--- JOB ---
Copy out each line of the material below that holds the string "wide".

# Start of DATA EXCERPT

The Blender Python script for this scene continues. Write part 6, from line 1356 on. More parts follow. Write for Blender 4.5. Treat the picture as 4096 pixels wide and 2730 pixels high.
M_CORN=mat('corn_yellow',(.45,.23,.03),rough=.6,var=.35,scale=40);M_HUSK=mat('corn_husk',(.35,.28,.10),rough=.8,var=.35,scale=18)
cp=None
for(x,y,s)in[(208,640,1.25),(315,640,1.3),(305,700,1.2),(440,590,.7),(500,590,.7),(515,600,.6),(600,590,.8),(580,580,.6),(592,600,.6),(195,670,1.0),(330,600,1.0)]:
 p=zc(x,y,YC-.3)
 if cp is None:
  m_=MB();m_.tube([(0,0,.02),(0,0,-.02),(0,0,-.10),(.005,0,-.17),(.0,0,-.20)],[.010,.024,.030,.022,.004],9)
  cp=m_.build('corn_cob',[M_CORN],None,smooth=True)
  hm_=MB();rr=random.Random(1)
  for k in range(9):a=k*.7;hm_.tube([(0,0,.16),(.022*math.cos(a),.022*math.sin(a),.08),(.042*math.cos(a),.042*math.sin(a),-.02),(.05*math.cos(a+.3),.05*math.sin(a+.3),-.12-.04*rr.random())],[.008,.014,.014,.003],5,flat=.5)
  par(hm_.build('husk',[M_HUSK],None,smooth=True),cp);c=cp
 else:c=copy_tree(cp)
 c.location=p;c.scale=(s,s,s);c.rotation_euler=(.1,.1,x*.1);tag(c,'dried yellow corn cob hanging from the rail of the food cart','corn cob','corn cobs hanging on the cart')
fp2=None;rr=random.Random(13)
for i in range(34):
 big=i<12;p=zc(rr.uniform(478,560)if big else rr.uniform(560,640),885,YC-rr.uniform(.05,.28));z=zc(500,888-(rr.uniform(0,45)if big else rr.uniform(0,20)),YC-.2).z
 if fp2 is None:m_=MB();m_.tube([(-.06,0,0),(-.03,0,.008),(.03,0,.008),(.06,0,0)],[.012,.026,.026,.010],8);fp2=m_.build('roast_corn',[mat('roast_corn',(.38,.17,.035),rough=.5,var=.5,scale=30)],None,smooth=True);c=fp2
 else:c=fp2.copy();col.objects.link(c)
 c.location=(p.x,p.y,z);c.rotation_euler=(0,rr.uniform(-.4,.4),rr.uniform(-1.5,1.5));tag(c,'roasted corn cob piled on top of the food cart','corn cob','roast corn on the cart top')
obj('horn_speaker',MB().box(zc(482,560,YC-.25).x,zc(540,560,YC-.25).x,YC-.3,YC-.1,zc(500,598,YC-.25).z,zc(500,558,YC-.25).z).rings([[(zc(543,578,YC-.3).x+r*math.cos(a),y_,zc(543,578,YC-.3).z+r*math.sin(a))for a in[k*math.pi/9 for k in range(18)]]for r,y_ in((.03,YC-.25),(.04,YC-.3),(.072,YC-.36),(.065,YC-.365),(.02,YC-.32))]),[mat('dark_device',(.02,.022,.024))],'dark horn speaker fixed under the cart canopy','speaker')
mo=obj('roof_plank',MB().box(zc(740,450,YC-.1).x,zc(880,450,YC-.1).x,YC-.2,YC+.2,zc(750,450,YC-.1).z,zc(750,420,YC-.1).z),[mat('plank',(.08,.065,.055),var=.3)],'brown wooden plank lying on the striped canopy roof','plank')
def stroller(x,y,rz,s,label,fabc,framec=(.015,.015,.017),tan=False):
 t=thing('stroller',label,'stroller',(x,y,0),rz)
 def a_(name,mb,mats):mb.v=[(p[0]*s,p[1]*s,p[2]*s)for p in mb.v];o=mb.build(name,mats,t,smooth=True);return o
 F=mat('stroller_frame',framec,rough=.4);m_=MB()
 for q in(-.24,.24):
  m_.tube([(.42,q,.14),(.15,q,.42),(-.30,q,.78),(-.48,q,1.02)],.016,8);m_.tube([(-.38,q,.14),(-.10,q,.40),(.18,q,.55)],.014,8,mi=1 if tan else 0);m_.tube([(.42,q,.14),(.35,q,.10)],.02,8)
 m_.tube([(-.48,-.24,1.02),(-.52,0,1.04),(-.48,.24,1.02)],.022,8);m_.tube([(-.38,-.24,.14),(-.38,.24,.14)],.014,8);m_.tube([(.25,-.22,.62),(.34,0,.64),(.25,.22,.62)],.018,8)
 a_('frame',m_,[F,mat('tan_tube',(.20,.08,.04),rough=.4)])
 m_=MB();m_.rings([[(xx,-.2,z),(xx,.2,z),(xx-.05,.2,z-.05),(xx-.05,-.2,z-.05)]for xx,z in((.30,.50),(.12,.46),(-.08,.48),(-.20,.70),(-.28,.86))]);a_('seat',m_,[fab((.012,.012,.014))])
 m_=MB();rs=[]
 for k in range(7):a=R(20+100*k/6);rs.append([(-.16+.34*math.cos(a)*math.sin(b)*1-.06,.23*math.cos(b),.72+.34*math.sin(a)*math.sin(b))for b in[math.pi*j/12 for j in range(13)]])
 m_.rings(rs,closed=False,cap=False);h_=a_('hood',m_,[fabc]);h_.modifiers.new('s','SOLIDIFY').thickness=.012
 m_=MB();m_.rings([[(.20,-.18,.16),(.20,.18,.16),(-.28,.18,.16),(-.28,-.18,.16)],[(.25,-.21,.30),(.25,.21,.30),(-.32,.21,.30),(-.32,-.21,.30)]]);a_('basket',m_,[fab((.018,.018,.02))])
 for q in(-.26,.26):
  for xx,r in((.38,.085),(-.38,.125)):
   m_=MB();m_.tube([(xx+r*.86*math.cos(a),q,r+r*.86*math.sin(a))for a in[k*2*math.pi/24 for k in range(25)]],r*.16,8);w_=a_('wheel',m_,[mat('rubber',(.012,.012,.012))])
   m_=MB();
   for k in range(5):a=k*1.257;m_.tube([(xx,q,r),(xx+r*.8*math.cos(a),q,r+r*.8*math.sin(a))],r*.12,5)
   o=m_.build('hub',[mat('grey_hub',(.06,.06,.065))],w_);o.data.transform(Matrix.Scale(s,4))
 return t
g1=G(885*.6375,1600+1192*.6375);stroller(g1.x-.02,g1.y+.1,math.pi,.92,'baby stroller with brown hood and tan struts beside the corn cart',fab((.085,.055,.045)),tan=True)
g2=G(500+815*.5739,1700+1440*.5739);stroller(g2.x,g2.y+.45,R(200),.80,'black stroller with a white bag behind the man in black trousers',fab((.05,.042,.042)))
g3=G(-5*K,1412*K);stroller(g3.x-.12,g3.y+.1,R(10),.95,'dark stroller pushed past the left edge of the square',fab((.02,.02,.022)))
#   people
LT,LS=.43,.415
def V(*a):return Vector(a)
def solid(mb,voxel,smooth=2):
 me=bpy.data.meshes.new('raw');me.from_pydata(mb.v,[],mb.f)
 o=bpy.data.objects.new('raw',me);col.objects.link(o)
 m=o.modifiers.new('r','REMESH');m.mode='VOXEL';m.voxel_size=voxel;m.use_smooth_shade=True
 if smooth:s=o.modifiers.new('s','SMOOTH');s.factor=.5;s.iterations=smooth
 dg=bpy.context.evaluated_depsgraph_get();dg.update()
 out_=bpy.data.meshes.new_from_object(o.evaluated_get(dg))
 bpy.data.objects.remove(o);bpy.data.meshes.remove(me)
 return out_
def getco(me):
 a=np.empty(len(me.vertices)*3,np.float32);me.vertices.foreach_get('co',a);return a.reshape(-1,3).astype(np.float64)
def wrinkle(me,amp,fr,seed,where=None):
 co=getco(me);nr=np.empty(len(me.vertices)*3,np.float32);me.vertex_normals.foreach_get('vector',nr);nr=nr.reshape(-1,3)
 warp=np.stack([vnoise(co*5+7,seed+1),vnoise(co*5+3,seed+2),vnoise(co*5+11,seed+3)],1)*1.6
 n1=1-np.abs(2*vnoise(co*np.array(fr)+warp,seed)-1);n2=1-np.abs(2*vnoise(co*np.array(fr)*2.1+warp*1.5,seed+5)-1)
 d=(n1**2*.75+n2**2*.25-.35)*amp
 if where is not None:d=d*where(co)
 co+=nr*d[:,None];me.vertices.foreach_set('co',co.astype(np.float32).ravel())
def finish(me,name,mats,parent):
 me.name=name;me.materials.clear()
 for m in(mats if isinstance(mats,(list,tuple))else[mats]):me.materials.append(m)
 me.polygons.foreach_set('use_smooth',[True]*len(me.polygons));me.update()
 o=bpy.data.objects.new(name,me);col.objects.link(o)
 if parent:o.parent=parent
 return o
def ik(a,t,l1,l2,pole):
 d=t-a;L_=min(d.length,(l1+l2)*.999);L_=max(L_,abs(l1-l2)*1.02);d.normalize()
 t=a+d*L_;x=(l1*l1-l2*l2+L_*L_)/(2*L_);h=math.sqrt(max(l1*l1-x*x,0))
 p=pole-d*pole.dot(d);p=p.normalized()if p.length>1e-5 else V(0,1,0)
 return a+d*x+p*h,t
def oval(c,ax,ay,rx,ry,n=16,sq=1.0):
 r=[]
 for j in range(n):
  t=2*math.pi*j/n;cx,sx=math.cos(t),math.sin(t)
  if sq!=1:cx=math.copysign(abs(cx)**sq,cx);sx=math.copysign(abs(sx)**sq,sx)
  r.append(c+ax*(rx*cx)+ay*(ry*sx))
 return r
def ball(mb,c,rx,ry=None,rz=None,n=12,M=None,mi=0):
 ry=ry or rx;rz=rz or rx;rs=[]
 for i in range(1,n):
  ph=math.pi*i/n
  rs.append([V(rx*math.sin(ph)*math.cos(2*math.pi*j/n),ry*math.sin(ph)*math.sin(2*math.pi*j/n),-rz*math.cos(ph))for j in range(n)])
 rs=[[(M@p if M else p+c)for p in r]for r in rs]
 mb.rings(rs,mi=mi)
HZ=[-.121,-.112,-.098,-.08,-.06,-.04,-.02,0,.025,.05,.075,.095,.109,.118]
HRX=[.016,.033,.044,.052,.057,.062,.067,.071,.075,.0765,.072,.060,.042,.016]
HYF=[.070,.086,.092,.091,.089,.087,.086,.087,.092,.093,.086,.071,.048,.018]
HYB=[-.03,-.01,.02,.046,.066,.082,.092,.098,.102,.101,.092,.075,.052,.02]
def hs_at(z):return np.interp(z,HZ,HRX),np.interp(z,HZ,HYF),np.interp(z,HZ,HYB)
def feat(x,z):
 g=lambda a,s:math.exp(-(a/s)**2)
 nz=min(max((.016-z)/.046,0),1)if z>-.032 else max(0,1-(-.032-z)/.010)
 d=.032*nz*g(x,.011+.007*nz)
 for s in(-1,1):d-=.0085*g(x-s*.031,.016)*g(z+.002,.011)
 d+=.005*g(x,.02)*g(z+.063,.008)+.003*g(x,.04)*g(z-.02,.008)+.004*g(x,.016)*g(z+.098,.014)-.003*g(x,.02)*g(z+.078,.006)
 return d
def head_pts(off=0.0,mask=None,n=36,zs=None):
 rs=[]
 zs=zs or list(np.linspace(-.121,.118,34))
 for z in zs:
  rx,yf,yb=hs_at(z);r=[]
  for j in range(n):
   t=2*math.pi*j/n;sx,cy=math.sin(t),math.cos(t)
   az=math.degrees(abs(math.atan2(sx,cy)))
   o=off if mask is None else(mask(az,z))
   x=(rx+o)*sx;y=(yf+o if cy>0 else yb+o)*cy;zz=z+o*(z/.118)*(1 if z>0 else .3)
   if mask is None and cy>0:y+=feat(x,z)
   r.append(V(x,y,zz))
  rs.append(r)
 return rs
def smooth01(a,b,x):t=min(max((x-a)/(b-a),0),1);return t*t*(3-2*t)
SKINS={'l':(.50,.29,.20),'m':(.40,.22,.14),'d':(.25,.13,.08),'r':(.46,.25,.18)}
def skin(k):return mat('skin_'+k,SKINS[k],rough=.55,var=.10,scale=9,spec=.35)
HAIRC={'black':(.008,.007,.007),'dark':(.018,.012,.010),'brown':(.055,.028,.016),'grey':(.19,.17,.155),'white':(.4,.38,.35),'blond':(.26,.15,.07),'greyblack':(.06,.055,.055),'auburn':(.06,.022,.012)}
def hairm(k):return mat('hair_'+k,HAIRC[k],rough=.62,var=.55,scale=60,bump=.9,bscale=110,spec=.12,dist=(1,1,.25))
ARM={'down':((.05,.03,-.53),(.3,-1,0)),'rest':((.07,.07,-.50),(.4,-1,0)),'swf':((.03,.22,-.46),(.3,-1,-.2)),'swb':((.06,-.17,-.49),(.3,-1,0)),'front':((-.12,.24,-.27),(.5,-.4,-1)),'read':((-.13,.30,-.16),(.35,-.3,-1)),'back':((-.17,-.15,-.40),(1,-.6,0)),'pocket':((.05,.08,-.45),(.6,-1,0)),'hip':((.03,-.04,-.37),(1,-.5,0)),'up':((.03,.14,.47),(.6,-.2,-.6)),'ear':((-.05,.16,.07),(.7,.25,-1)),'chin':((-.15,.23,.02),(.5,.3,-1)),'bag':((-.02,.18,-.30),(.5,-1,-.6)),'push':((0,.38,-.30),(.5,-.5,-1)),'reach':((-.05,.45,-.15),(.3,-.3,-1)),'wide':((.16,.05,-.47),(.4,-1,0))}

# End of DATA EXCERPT

--- COMPLETE RESPONSE ---
The Blender Python script for this scene continues. Write part 6, from line 1356 on. More parts follow. Write for Blender 4.5. Treat the picture as 4096 pixels wide and 2730 pixels high.
ARM={'down':((.05,.03,-.53),(.3,-1,0)),'rest':((.07,.07,-.50),(.4,-1,0)),'swf':((.03,.22,-.46),(.3,-1,-.2)),'swb':((.06,-.17,-.49),(.3,-1,0)),'front':((-.12,.24,-.27),(.5,-.4,-1)),'read':((-.13,.30,-.16),(.35,-.3,-1)),'back':((-.17,-.15,-.40),(1,-.6,0)),'pocket':((.05,.08,-.45),(.6,-1,0)),'hip':((.03,-.04,-.37),(1,-.5,0)),'up':((.03,.14,.47),(.6,-.2,-.6)),'ear':((-.05,.16,.07),(.7,.25,-1)),'chin':((-.15,.23,.02),(.5,.3,-1)),'bag':((-.02,.18,-.30),(.5,-1,-.6)),'push':((0,.38,-.30),(.5,-.5,-1)),'reach':((-.05,.45,-.15),(.3,-.3,-1)),'wide':((.16,.05,-.47),(.4,-1,0))}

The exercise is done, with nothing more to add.